Mr. Hundley refers to Southern culture, Greek tragedy, politics, and pop culture in his multimedia works. A conceptual artist from New England, Ms. Lin explores identity, gender, aesthetics, and politics through the arts and sciences in collages, sculptures, and installations. The three-dimensional collages of Ms. McCleary seem like banal evocations of domestic life, but have buried layers of symbolism touching on literature, art, history, and Christianity.     

Mr. Shaw has been exploring dreams and waking states in his work since 1995, using them as commentary on contemporary life. Combining paper dolls, storybook illustrations, African-American imagery, and bright colors, Mr. Strother makes appealing narratives on controversial topics.     

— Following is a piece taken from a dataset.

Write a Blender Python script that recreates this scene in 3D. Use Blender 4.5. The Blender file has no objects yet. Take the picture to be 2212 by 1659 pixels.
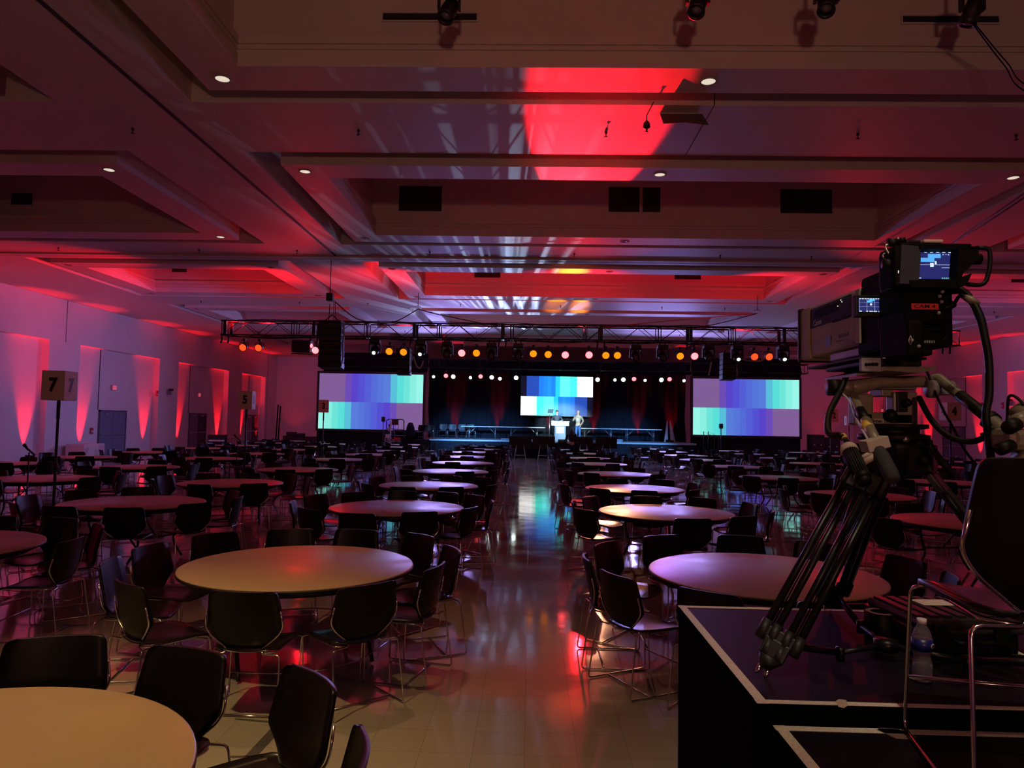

The website will also be informed by the exhibition catalog, which is fully illustrated and contains a number of essays on the artists. It is available through the museum, and much of its material will be shared online.     

“As people come up with good ideas, we’ll add to it,” Ms. Sultan said of the virtual exhibition. “We’re not exactly sure what it will look like, but we’re excited about giving things a try, even if it’s not perfection.”